Hyperfine interactions in szomolnokite (FeSO 4·H 2O)

Abstract

The temperature dependencies of the ferrous Mössbauer parameters for synthetic szomolnokite are determined in the range between 4 and 450 K. A magnetic order-disorder transition is observed at 29.6 ± 0.5 K. The Mössbauer spectra in the paramagnetic region are well fitted by the superposition of a Fe 2+ distributed quadrupole component and a small ferric doublet component. The spectra in the magnetic region are typically for Fe 2+, showing up to eight absorption lines. They are analyzed from diagonalization of the full nuclear-interaction hamiltonian. The saturation value of the hyperfine field is 32.5 T. For temperatures below 29 K, the adjusted value for the asymmetry parameter of the EFG is η ≈ 0.63 and for the quadrupole splitting Δ E Q ≈ 3.08 mm/s. These values are in line with those measured at temperatures in the paramagnetic regime. The temperature dependence of the quadrupole splitting is interpreted within the ferrous 5D orbital energy level scheme by a crystal field calculation based on the point symmetry of the Fe 2+ site in szomolnokite.
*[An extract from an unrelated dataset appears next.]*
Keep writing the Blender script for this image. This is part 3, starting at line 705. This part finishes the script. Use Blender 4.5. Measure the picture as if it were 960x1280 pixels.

It is found that the high asymmetry of the EFG is caused by the presence of the H 2O groups in the structure. The variation of the hyperfine field with temperature is interpreted within the molecular field approximation, however, taking exchange magnetostriction into account. From the temperature dependence of the isomer shift the characteristic Mössbauer temperature Θ M is determined to be 425 K, from which the Mössbauer fraction at room temperature is estimated to be 0.79.